▸ **SHORT TASK**
Quote exactly the lines from the one with "Keep writing the" to the end of the data, both included; omit the pictures.

▸ **Scenes as source code**
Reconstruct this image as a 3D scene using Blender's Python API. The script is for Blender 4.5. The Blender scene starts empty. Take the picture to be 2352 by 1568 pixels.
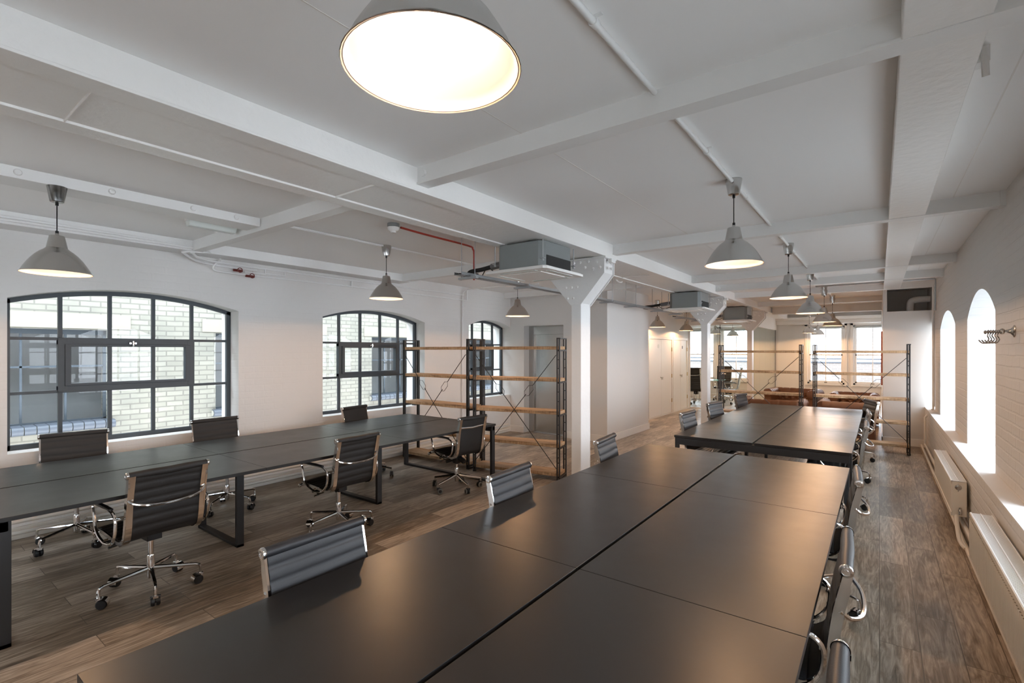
import bpy, math, random
from mathutils import Vector, Matrix, Euler
random.seed(7)
PI = math.pi
sc = bpy.context.scene
col = sc.collection

# ------------------------------------------------------------------ camera, world, exposure
F_PX, YAW, CAM_H = 1128.0, math.radians(36.8), 1.68
cam_d = bpy.data.cameras.new('camera'); cam = bpy.data.objects.new('camera', cam_d); col.objects.link(cam)
cam_d.sensor_width = 36.0; cam_d.lens = F_PX / 2352 * 36.0; cam_d.shift_y = 20.0 / 2352
cam_d.clip_start = 0.02; cam_d.clip_end = 200
cam.location = (0, 0, CAM_H); cam.rotation_euler = (PI / 2, 0, YAW)
sc.camera = cam

w = bpy.data.worlds.new('world'); sc.world = w; w.use_nodes = True
WN = w.node_tree.nodes; WL = w.node_tree.links
bgn = WN['Background']
grad_tc = WN.new('ShaderNodeTexCoord'); sep = WN.new('ShaderNodeSeparateXYZ'); ramp = WN.new('ShaderNodeValToRGB')
WL.new(grad_tc.outputs['Generated'], sep.inputs[0]); WL.new(sep.outputs['Z'], ramp.inputs[0])
ramp.color_ramp.elements[0].position = 0.0; ramp.color_ramp.elements[0].color = (0.84, 0.91, 1.0, 1)
ramp.color_ramp.elements[1].position = 0.7; ramp.color_ramp.elements[1].color = (0.74, 0.87, 1.0, 1)
WL.new(ramp.outputs[0], bgn.inputs['Color'])
WORLD_STRENGTH = 10.0
bgn.inputs['Strength'].default_value = WORLD_STRENGTH
LAMP_W = 23.5
LAMP_COL = (1.0, 0.56, 0.27)

sc.view_settings.view_transform = 'Standard'; sc.view_settings.look = 'None'
sc.view_settings.gamma = 1.0; sc.view_settings.use_curve_mapping = False
sc.view_settings.exposure = 0.46
sc.render.film_transparent = False
cy = sc.cycles
cy.max_bounces = 14; cy.diffuse_bounces = 10; cy.glossy_bounces = 5; cy.transmission_bounces = 8; cy.transparent_max_bounces = 16
cy.sample_clamp_indirect = 4.0; cy.caustics_reflective = False; cy.caustics_refractive = False
cy.use_denoising = True

# ------------------------------------------------------------------ mesh builder
def vperp(d):
    d = Vector(d).normalized()
    up = Vector((0, 0, 1)) if abs(d.z) < 0.95 else Vector((0, 1, 0))
    a = up.cross(d).normalized(); b = d.cross(a).normalized()
    return a, b

class MB:
    def __init__(s): s.v = []; s.f = []; s.m = []
    def add(s, vs, fs, mi=0):
        o = len(s.v); s.v += [tuple(x) for x in vs]
        s.f += [tuple(i + o for i in q) for q in fs]; s.m += [mi] * len(fs); return s
    def box(s, x0, x1, y0, y1, z0, z1, mi=0):
        return s.add([(x0,y0,z0),(x1,y0,z0),(x1,y1,z0),(x0,y1,z0),(x0,y0,z1),(x1,y0,z1),(x1,y1,z1),(x0,y1,z1)],
                     [(0,3,2,1),(4,5,6,7),(0,1,5,4),(1,2,6,5),(2,3,7,6),(3,0,4,7)], mi)
    def obox(s, c, h, M, mi=0):
        vs = []
        for sz in (-1, 1):
            for sx, sy in ((-1,-1),(1,-1),(1,1),(-1,1)):
                vs.append(Vector(c) + M @ Vector((sx*h[0], sy*h[1], sz*h[2])))
        return s.add(vs, [(0,3,2,1),(4,5,6,7),(0,1,5,4),(1,2,6,5),(2,3,7,6),(3,0,4,7)], mi)
    def bar(s, p, q, wd, ht, up=(0,0,1), mi=0):
        p, q = Vector(p), Vector(q); d = (q - p).normalized()
        a = d.cross(Vector(up))
        if a.length < 1e-4: a = d.cross(Vector((0,1,0)))
        a.normalize(); b = a.cross(d).normalized()
        vs = []
        for e in (p, q):
            for u, t in ((-1,-1),(1,-1),(1,1),(-1,1)): vs.append(e + a*u*wd/2 + b*t*ht/2)
        return s.add(vs, [(0,1,2,3),(7,6,5,4),(0,4,5,1),(1,5,6,2),(2,6,7,3),(3,7,4,0)], mi)
    def tube(s, pts, r, n=8, closed=False, mi=0, cap=True):
        pts = [Vector(p) for p in pts]; N = len(pts); rs = r if isinstance(r, (list, tuple)) else [r]*N
        rings = []; pa = None
        for i, p in enumerate(pts):
            if closed: d = pts[(i+1) % N] - pts[i-1]
            elif i == 0: d = pts[1] - p
            elif i == N-1: d = p - pts[-2]
            else: d = (pts[i+1] - p).normalized() + (p - pts[i-1]).normalized()
            d.normalize()
            if pa is None: a, b = vperp(d)
            else:
                a = pa - d * pa.dot(d)
                a = a.normalized() if a.length > 1e-5 else vperp(d)[0]
                b = d.cross(a).normalized()
            pa = a
            rings.append([p + (a*math.cos(2*PI*k/n) + b*math.sin(2*PI*k/n)) * rs[i] for k in range(n)])
        vs = [v for rg in rings for v in rg]; fs = []
        for i in range(N if closed else N-1):
            j = (i+1) % N
            for k in range(n): fs.append((i*n+k, i*n+(k+1)%n, j*n+(k+1)%n, j*n+k))
        if cap and not closed:
            fs.append(tuple(range(n-1,-1,-1))); fs.append(tuple((N-1)*n+k for k in range(n)))
        return s.add(vs, fs, mi)
    def lathe(s, prof, n=24, o=(0,0,0), M=None, mi=0, mis=None, cap=False):
        M = M or Matrix.Identity(3); o = Vector(o); vs = []
        for r, z in prof:
            for k in range(n): vs.append(o + M @ Vector((r*math.cos(2*PI*k/n), r*math.sin(2*PI*k/n), z)))
        b = len(s.v); s.v += [tuple(v) for v in vs]
        for i in range(len(prof)-1):
            for k in range(n):
                s.f.append((b+i*n+k, b+i*n+(k+1)%n, b+(i+1)*n+(k+1)%n, b+(i+1)*n+k)); s.m.append(mis[i] if mis else mi)
        if cap:
            s.f.append(tuple(b+k for k in range(n-1,-1,-1))); s.m.append(mi)
            s.f.append(tuple(b+(len(prof)-1)*n+k for k in range(n))); s.m.append(mi)
        return s
    def prism(s, poly, ax, a, b, mi=0):
        # poly: 2D points; ax: axis extruded ('x': poly=(y,z), 'y': poly=(x,z), 'z': poly=(x,y))
        def P(p, t): return {'x': (t,p[0],p[1]), 'y': (p[0],t,p[1]), 'z': (p[0],p[1],t)}[ax]
        n = len(poly); vs = [P(p,a) for p in poly] + [P(p,b) for p in poly]
        fs = [tuple(range(n)), tuple(range(2*n-1,n-1,-1))] + [(i, i+n, (i+1)%n+n, (i+1)%n) for i in range(n)]
        return s.add(vs, fs, mi)
    def build(s, name, mats, parent=None, smooth=False, bevel=0.0, seg=2, ang=38):
        me = bpy.data.meshes.new(name); me.from_pydata(s.v, [], s.f)
        if not isinstance(mats, (list, tuple)): mats = [mats]
        for m in mats: me.materials.append(m)
        for p, mi in zip(me.polygons, s.m): p.material_index = mi; p.use_smooth = smooth
        import bmesh
        bm = bmesh.new(); bm.from_mesh(me); bmesh.ops.recalc_face_normals(bm, faces=bm.faces); bm.to_mesh(me); bm.free()
        if smooth: me.set_sharp_from_angle(angle=math.radians(ang))
        me.update()
        o = bpy.data.objects.new(name, me); col.objects.link(o)
        if parent: o.parent = parent
        if bevel:
            md = o.modifiers.new('bevel', 'BEVEL'); md.width = bevel; md.segments = seg; md.limit_method = 'ANGLE'; md.angle_limit = math.radians(40)
        return o

def tag(o, label=None, cat=None, group=None, kind=None):
    if label: o['label'] = label
    if cat: o['category'] = cat
    if group: o['group'] = group
    if kind: o['kind'] = kind
    return o
def thing(name, label, cat, loc=(0,0,0), rz=0.0, group=None, kind=None):
    o = bpy.data.objects.new(name, None); col.objects.link(o); o.empty_display_size = 0.1
    o.location = loc; o.rotation_euler = (0,0,rz); return tag(o, label, cat, group, kind)
def struct(name, mb, mats, parent=None, **k):
    o = mb.build(name, mats, parent, **k)
    if parent is None: o['kind'] = 'structure'
    return o
def copy_tree(root, loc, rz, label, group=None, dz=0.0):
    r = root.copy(); col.objects.link(r); r.location = loc; r.rotation_euler = (0,0,rz); r['label'] = label
    if group: r['group'] = group
    for ch in list(root.children):
        c = ch.copy(); col.objects.link(c); c.parent = r
        if ch.get('lift') and dz: c.location.z = ch.location.z + dz
        for g in list(ch.children):
            d = g.copy(); col.objects.link(d); d.parent = c
    return r

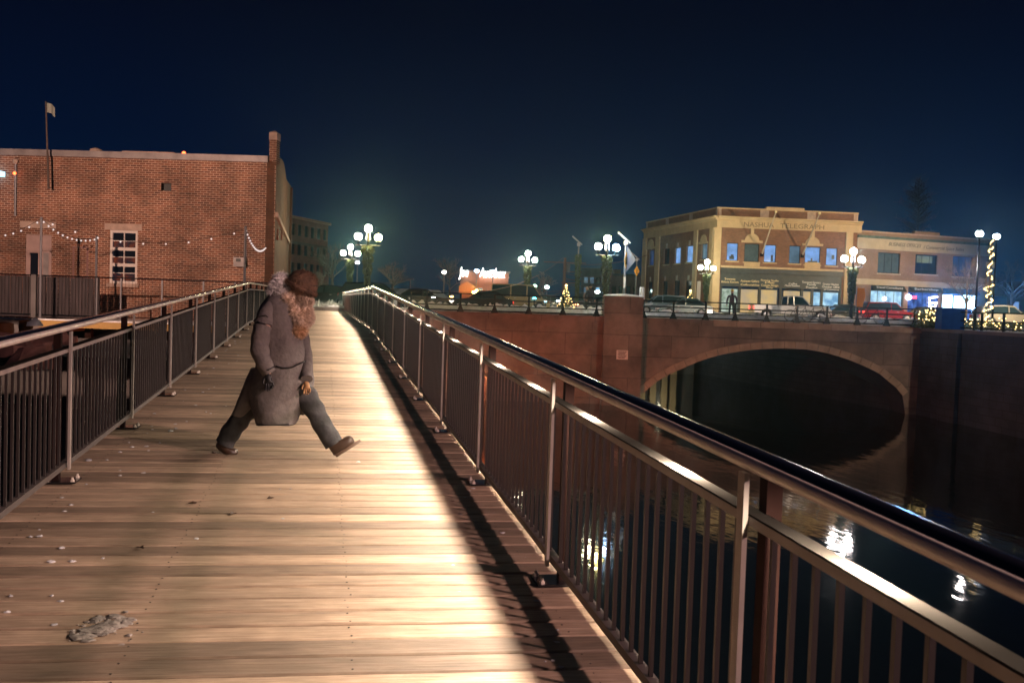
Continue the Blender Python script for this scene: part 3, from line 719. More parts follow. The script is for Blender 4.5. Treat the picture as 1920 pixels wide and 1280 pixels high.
# ---------------- bridge fence
def fence(name, pxs, dA, dB, zb, h, rails, label, pxend, flare=True):
    A = gp(pxs[0], dA, zb); B = gp(pxend, dB, zb); d = B-A; Ln = d.length
    r = empty(name, (A.x, A.y, 0), math.atan2(d.y, d.x)); tag(r, label, 'fence', 'iron fences along the bridge and quay')
    dirv = d.normalized()
    for rz in rails: MB().box(0, Ln, -.03, .03, zb+rz-.035, zb+rz+.035).build('rail', m_black, r)
    for px in pxs:
        # position along
        lo, hi = 0, Ln
        def pxof(s):
            p = A+dirv*s-CAM; return 960+F*p.dot(RT)/p.dot(FWD)
        for _ in range(30):
            m_ = (lo+hi)/2
            if pxof(m_) < px: lo = m_
            else: hi = m_
        b = MB().box(lo-.05, lo+.05, -.05, .05, zb, zb+h)
        if flare: b.prism([(lo-.22, zb), (lo+.22, zb), (lo+.07, zb+.38), (lo-.07, zb+.38)], -.045, .045)
        b.build('post', m_black, r)
    return r
fence('bridge_fence', [770,800,863,927,991,1055,1118], BD+.15, BD+.15, 1.0, 1.12, (1.08,.74,.40,.12), 'black iron fence on the bridge parapet left of the brick pier', 1131)
fence('bridge_fence', [1206,1262,1322.6,1378,1437,1494,1550,1606.8,1662,1714], BD+.15, BD+.15, 1.0, 1.08, (1.04,.70,.38,.12), 'black iron fence above the arch right of the pier', 1722)
fence('quay_fence', [1732,1765,1826,1840,1881,1925], BD-.2, 46.8, .98, 1.0, (.97,.5,.12), 'black iron fence along the quay at the right edge', 1990, False)
# snow behind the fences
def berm(name, pxa, pxb, d, z, hh, wd, seed, label, m=m_snow, n=90):
    v = []; f = []
    A = gp(pxa, d, z); B = gp(pxb, d, z); rg = random.Random(seed)
    P = [(-1,0),(-.7,.45),(-.3,.9),(.1,1),(.55,.6),(1,0)]
    for i in range(n+1):
        p = A.lerp(B, i/n); k = .55+.6*abs(noise.noise(Vector((i*.23, seed, 0))))+.3*noise.noise(Vector((i*.8, seed, 3)))
        if i in (0, n): k *= .15
        for a, c in P:
            jit = noise.noise(Vector((i*.5, a*3, seed)))*.12
            v.append(p+Fg*(a*wd+jit)+Vector((0, 0, max(c*hh*k*(1+jit*2), 0))))
    q = len(P)
    for i in range(n):
        for k in range(q-1): a = i*q+k; f.append((a, a+1, a+q+1, a+q))
    o = MB().add(v, f).build(name, m, None, True); tag(o, label, 'snow bank', 'snow banks beside the road'); return o
berm('snow_bank', 765, 1128, BD+1.4, GZ+.05, .62, .7, 1, 'low snow bank behind the fence left of the pier')
berm('snow_bank', 1206, 1722, BD+1.4, GZ+.05, .55, .7, 2, 'long snow bank behind the fence above the arch')
berm('snow_bank', 1735, 1990, BD+1.0, .97, .35, .6, 3, 'snow bank beside the blue cabinet at the right')
berm('snow_bank', 588, 645, 62.6, dz(60)+.0, .75, .7, 4, 'snow pile closing the far end of the footbridge', n=40)
berm('snow_bank', 900, 1700, 82, GZ, .5, .9, 5, 'snow ridge on the far side of the road', m_dirty)
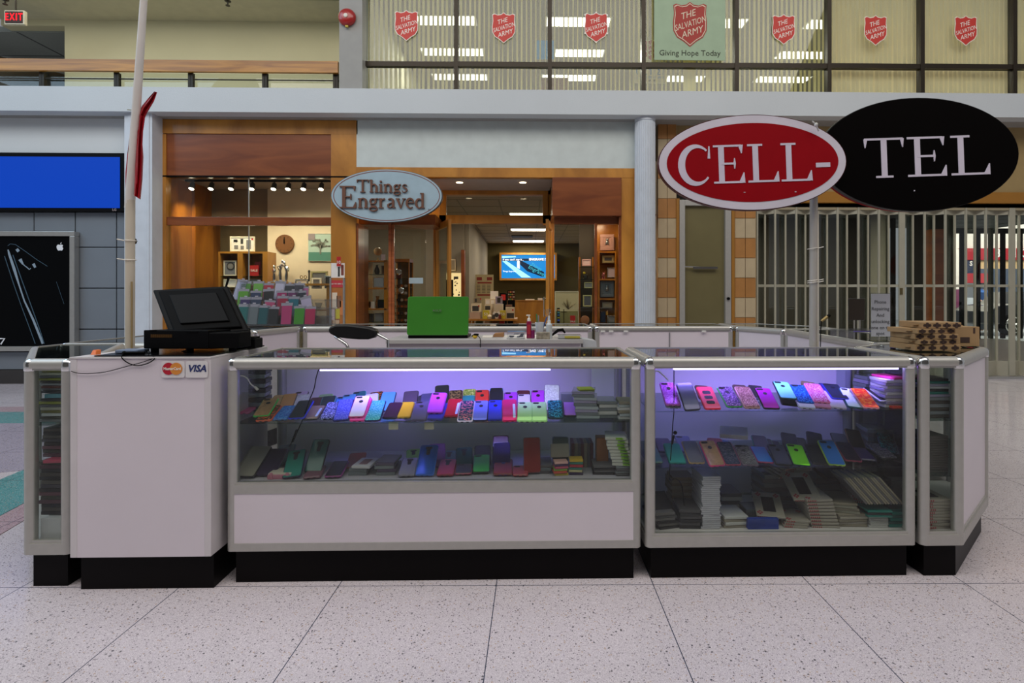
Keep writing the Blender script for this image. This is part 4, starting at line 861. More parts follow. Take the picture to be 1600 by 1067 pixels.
# right display: art print, glass shelves, ornaments
Yr = 8.6
b = MB(); fp(b,929,349,933,BOT+3,YS+.02,.05); fp(b,967,337,971,BOT,YS,.05); fp(b,866,336,971,350,YS+.1,.1); st(fin(b).build('trim_16',MAHOG))
st(fin(fp(MB(),867,350,929,BOT+3,YS+.1,.006)).build('window_13',GLW)); st(fin(fp(MB(),933,350,967,BOT+3,YS+.06,.006)).build('window_14',GLW))
st(fin(fp(MB(),930,349,990,BOT+3,YS+.75,.03)).build('wall_display_back',MAPLEV)); st(fp(MB(),905,349,930,BOT+3,YS+.9,.03).build('wall_display_back',mat('dark display back','#3c3020',.7)))
st(MB().box(P(862,350,8.3).x,xR+.3,YS+.1,YS+1.0,P(900,337,YS+.1).z,P(900,337,YS+.1).z+.03).build('ceiling_display',MAHOG))
t,bb = framebox('canvas_print',867,455,904,512,Yr,CREF,mat('cream landscape canvas','#b9ab82',.6),'large cream canvas of a tree leaning in the right display window','painting',fw=.006)
patch(t,868,486,903.5,511,Yr+.007,mat('dim green ground','#7d7748',.7),'painted_ground'); b = MB(); v = P(888,475,Yr)
for k in range(18):
    a = rr_.uniform(.1,PI-.1); q = rr_.uniform(.05,.14); stroke(b,[(v.x,v.z-.08),(v.x+math.cos(a)*q,v.z-.03+math.sin(a)*q)],[.008,.003],.002,Matrix(((1,0,0,0),(0,0,-1,Yr+.006),(0,1,0,0),(0,0,0,1))))
b.build('painted_tree',mat('faint brown tree','#8a7348',.7),t)
# right cubbies
x0,x1,z0,z1 = RR(935,392,963,BOT,Yr); t = thing('display_shelves','maple cubby column with pink and grey frames in the right display','shelf',((x0+x1)/2,Yr+.1,0))
MB().box(x0,x0+.02,Yr,Yr+.25,.002,z1).box(x1-.02,x1,Yr,Yr+.25,.002,z1).build('upright',MAPLEV,t)
zs_ = {}
for py in (392.5,435.5,466): z = P(950,py,Yr).z; zs_[py]=z; MB().box(x0+.02,x1-.02,Yr,Yr+.25,z-.025,z).build('shelf',MAPLEV,t)
for py in (412,482,503): z = P(950,py,Yr).z; zs_[py]=z; MB().box(x0+.02,x1-.02,Yr+.02,Yr+.25,z-.008,z).build('shelf',GLS,t)
BEAR = mat('pewter relief','#8a8a88',.3,.7)
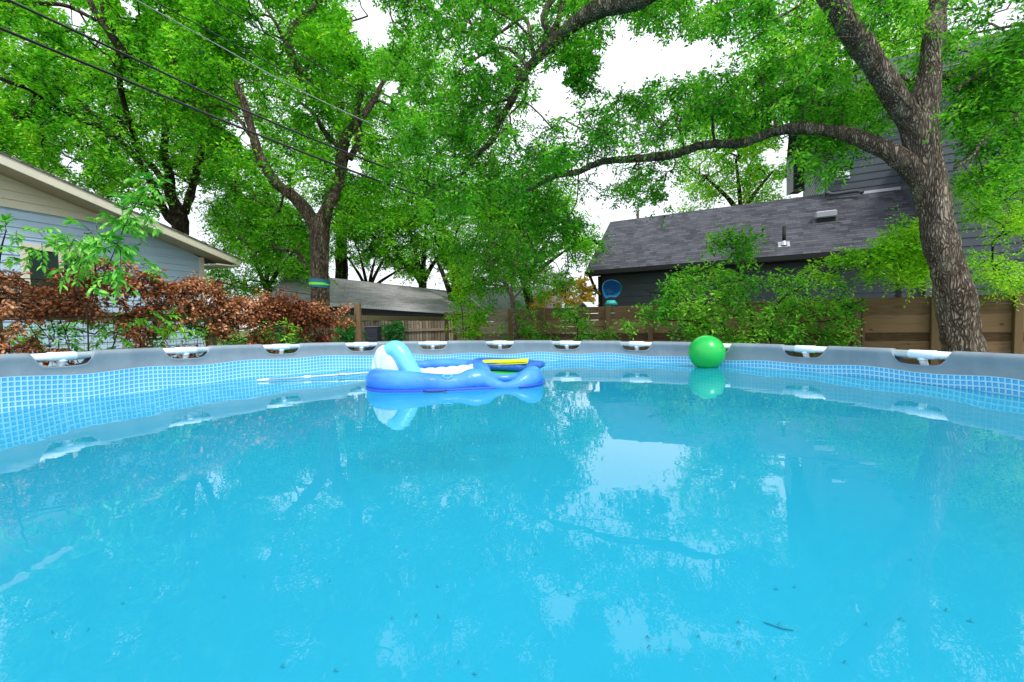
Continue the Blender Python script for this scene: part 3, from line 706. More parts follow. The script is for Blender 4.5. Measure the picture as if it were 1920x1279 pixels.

▸ **IN RESPONSE**
Keep writing the Blender script for this image. This is part 4, starting at line 861. More parts follow. Take the picture to be 1600 by 1067 pixels.
# right display: art print, glass shelves, ornaments
Yr = 8.6
b = MB(); fp(b,929,349,933,BOT+3,YS+.02,.05); fp(b,967,337,971,BOT,YS,.05); fp(b,866,336,971,350,YS+.1,.1); st(fin(b).build('trim_16',MAHOG))
st(fin(fp(MB(),867,350,929,BOT+3,YS+.1,.006)).build('window_13',GLW)); st(fin(fp(MB(),933,350,967,BOT+3,YS+.06,.006)).build('window_14',GLW))
st(fin(fp(MB(),930,349,990,BOT+3,YS+.75,.03)).build('wall_display_back',MAPLEV)); st(fp(MB(),905,349,930,BOT+3,YS+.9,.03).build('wall_display_back',mat('dark display back','#3c3020',.7)))
st(MB().box(P(862,350,8.3).x,xR+.3,YS+.1,YS+1.0,P(900,337,YS+.1).z,P(900,337,YS+.1).z+.03).build('ceiling_display',MAHOG))
t,bb = framebox('canvas_print',867,455,904,512,Yr,CREF,mat('cream landscape canvas','#b9ab82',.6),'large cream canvas of a tree leaning in the right display window','painting',fw=.006)
patch(t,868,486,903.5,511,Yr+.007,mat('dim green ground','#7d7748',.7),'painted_ground'); b = MB(); v = P(888,475,Yr)
for k in range(18):
    a = rr_.uniform(.1,PI-.1); q = rr_.uniform(.05,.14); stroke(b,[(v.x,v.z-.08),(v.x+math.cos(a)*q,v.z-.03+math.sin(a)*q)],[.008,.003],.002,Matrix(((1,0,0,0),(0,0,-1,Yr+.006),(0,1,0,0),(0,0,0,1))))
b.build('painted_tree',mat('faint brown tree','#8a7348',.7),t)
# right cubbies
x0,x1,z0,z1 = RR(935,392,963,BOT,Yr); t = thing('display_shelves','maple cubby column with pink and grey frames in the right display','shelf',((x0+x1)/2,Yr+.1,0))
MB().box(x0,x0+.02,Yr,Yr+.25,.002,z1).box(x1-.02,x1,Yr,Yr+.25,.002,z1).build('upright',MAPLEV,t)
zs_ = {}
for py in (392.5,435.5,466): z = P(950,py,Yr).z; zs_[py]=z; MB().box(x0+.02,x1-.02,Yr,Yr+.25,z-.025,z).build('shelf',MAPLEV,t)
for py in (412,482,503): z = P(950,py,Yr).z; zs_[py]=z; MB().box(x0+.02,x1-.02,Yr+.02,Yr+.25,z-.008,z).build('shelf',GLS,t)
BEAR = mat('pewter relief','#8a8a88',.3,.7)
Continue the Blender Python script for this scene: part 3, from line 706. More parts follow. The script is for Blender 4.5. Measure the picture as if it were 1920x1279 pixels.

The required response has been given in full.